This season’s San Jose Sharks have become the toughest sons of bitches to take to the ice in teal in hockey history. Now that the playoffs have arrived, with the Los Angeles Kings coming to town Thursday, it’s time to maintain that blood-in-the-water mentality.

Hopes are high, and reasonably so, that this might finally be the Year of the Shark, when the boys representing the Valley of the Heart’s Delight stop leaving fans heartsick and follow through by putting every opposing player and puck into the back of the net, all the way until Lord Stanley’s Cup is paraded from HP Pavilion to San Pedro Square.

A quick glance at the Sharks’ roster leaves one with the feeling that this cast of characters should be remembered well beyond this season: Douglas Murray, Jamal Mayers and Ben Eager make up a goon squad we hereby declare should be respectfully known as the Three Stooges; Logan Couture, the slick-sticked rookie, is their D’Artagnan; Joe Thornton, a gentle giant for more years than we can remember, has become a Little John unafraid to mix it up; Antti Niemi is Finnish (not that that matters, but he’s a hell of a lot better than that guy we had in goal last year); and Ryane Clowe has returned from injury in the nick of time to lead by example as the baddest badass in a gang of badassery.

Clowe is so cool the Most Interesting Man in the World asks for his autograph.

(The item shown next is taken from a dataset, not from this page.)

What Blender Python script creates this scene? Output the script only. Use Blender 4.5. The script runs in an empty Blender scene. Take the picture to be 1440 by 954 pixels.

Even better, Clowe says, “No.”

And yet, the fate of the Sharks will likely rest with the team’s one constant over the last decade: Patrick “Patty Boy” Marleau. If, for the love of God, Marleau actually gets angry and plays with a chip on his shoulder, the Sharks should not only breeze through the first round but find themselves on the brink of greatness.

No team has played better over the second half of the season, and boasting a squad with the biggest NHL average for player size, it might finally be time that the hype lived up to the hope.